Clark posits a relatively simple but original Horror MacGuffin to get the action going. True crime writer John Newton has moved to a new bucolic location with his lovely family. One day, a letter arrives on the back porch, asking that a small gift be left on a grave in the nearby graveyard. Should he or shouldn't he? The letter is vague, troubling. Perhaps there will be consequences for his family. From that moment on, the reader is in for a long night reading to find out what will happen to Newton and his charming family.

Clark's skills as a writer are great, but they're practically invisible because the reader literally disappears into the story. The protagonist, John Newton is a bundle of worries -- about his children, the progress of his new book (IE, job), his annoying neighbors, all the kinds things that real people worry about every damn day of their lives. Clark seamlessly draws the reader into this world, then with his MacGuffin, slowly tweaks it as things become worse and worse. The neighbors, as it happens are not just annoying -- they verge on being full bore monsters. If the book has a weakness, it is that the brush used to paint the book's most hateful character is lacking in the number of colors used, particularly when compared with the ease that Clarks has in conveying the complexities of Newton and his family. Clark does compensate for this by creating an interesting domestic situation in the neighbor's house, one that is currently becoming more and more common. Clark treats it with taste. But in the reader's front-windshield view of the novel, the neighbor is more of a man standing by the side of the road -- you're in the car with the driver and his family, plummeting down the dark highway, edging closer to terror as things spin out of control.

Clark also does well with the supernatural menace in this novel. It is in fact rather novel, and it is in fact menacing.

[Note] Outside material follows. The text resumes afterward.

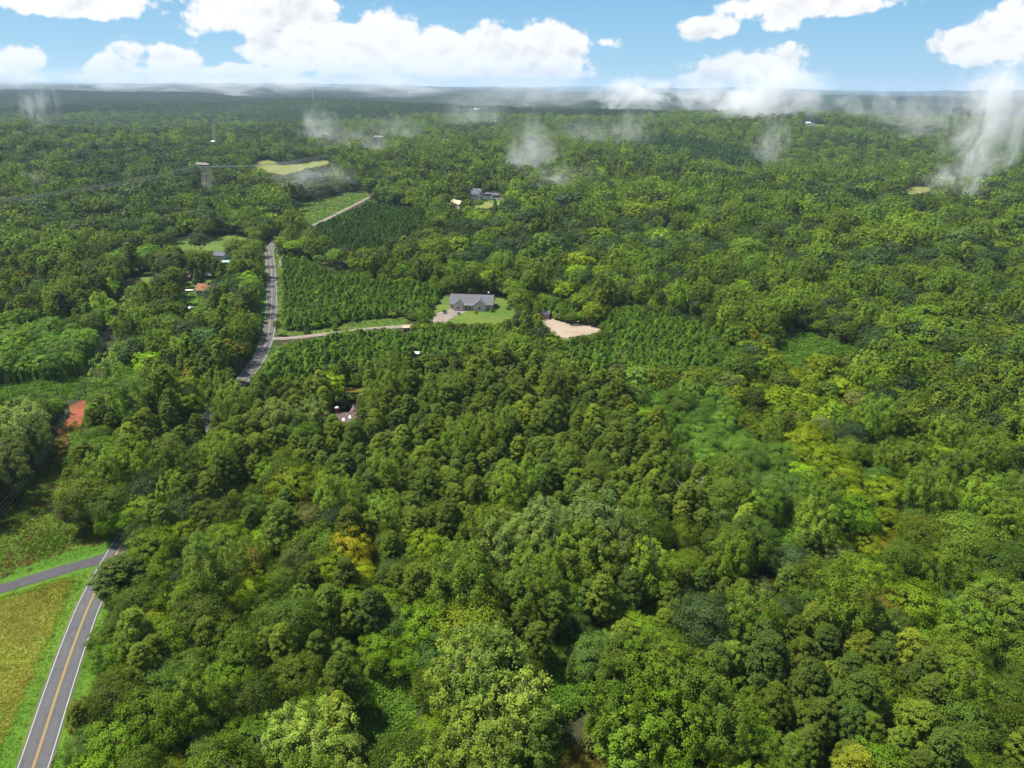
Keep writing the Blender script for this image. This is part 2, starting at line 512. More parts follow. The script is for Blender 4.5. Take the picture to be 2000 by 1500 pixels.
# ------------------------------------------------------------------ roads
ROAD_PX = [(30, 1590), (65, 1500), (112, 1355), (150, 1245), (185, 1160), (238, 1065), (290, 985), (345, 905), (402, 828), (435, 785), (478, 738), (508, 698), (521, 664), (526, 640), (530, 600), (531, 560), (529, 520), (527, 488)]
road_pts = [unproject(*p)[0] for p in ROAD_PX]
far_pts = [unproject(*p)[0] for p in [(545, 466), (590, 448), (630, 432), (680, 407), (715, 389), (740, 377), (765, 366)]]
ROAD = spline(road_pts + far_pts[:1], 3.0)
FARTRACK = spline(far_pts, 4.0)
near_n = len(spline(road_pts[:9], 3.0))
offs = [-3.05, -2.2, -0.65, 0, 0.65, 2.2, 3.05]
road = ribbon('road', ROAD, offs, G_ASPHALT, 0.20, wob=0.04); tag(road, kind='structure')
tag(ribbon('road_shoulder', ROAD, [-3.5, 0, 3.5], G_LAWN, 0.14, wob=0.22, seed=9), kind='structure')
for sgn in (-1, 1):
    ribbon('edge_line', ROAD, [sgn * 2.72 - 0.075, sgn * 2.72 + 0.075], M_WHITE, 0.212, road)
    ribbon('centre_line', ROAD, [sgn * 0.13 - 0.07, sgn * 0.13 + 0.07], M_YELLOW, 0.212, road)

tag(ribbon('gravel_track', FARTRACK, [-1.9, 0, 1.9], G_DRIVE, 0.22, wob=0.15, seed=12), kind='structure')
SIDE_PX = [(-160, 1212), (-60, 1172), (0, 1151), (60, 1133), (130, 1112), (180, 1098), (222, 1083)]
SIDE = spline([unproject(*p)[0] for p in SIDE_PX], 2.0)
tag(ribbon('driveway', SIDE, [-2.1, -1.45, -0.6, 0.6, 1.45, 2.1], G_TAR, 0.17, wob=0.12, seed=3), kind='structure')
DRIVE_PX = [(524, 662), (560, 661), (620, 655), (700, 645), (795, 637), (850, 628), (880, 620)]
DRIVE = spline([unproject(*p)[0] for p in DRIVE_PX], 3.0)
tag(ribbon('gravel_track', DRIVE, [-2.2, 0, 2.2], G_DRIVE, 0.16, wob=0.2, seed=4), kind='structure')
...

He doesn't over-explain or try to make more sense of things than needs to be made. It is simply something that exists, and because you believe in the characters you believe them when they find the increasingly sinister notes in the back yard. It's nice to see someone demonstrating that evil exists rather than insisting that it does. Clark knows when to turn up the heat and when to back off.

'Darkness Demands' is the kind of quintessential page turning horror novel that King Produced in 'Pet Semetery' and Koontz produced in 'Watchers'. There's not an excess of philosophy, reflection, gore or sentiment. It's a delicate balance and Clark walks the razor's edge without trumpeting the triumph of the swill. It's not a book for every reader. But for those legions, and yes there are legions, of readers who like their horror fast, hard, yet balanced with characters you like and the right amount of feeling, 'Darkness Demands' is just what you've been demanding.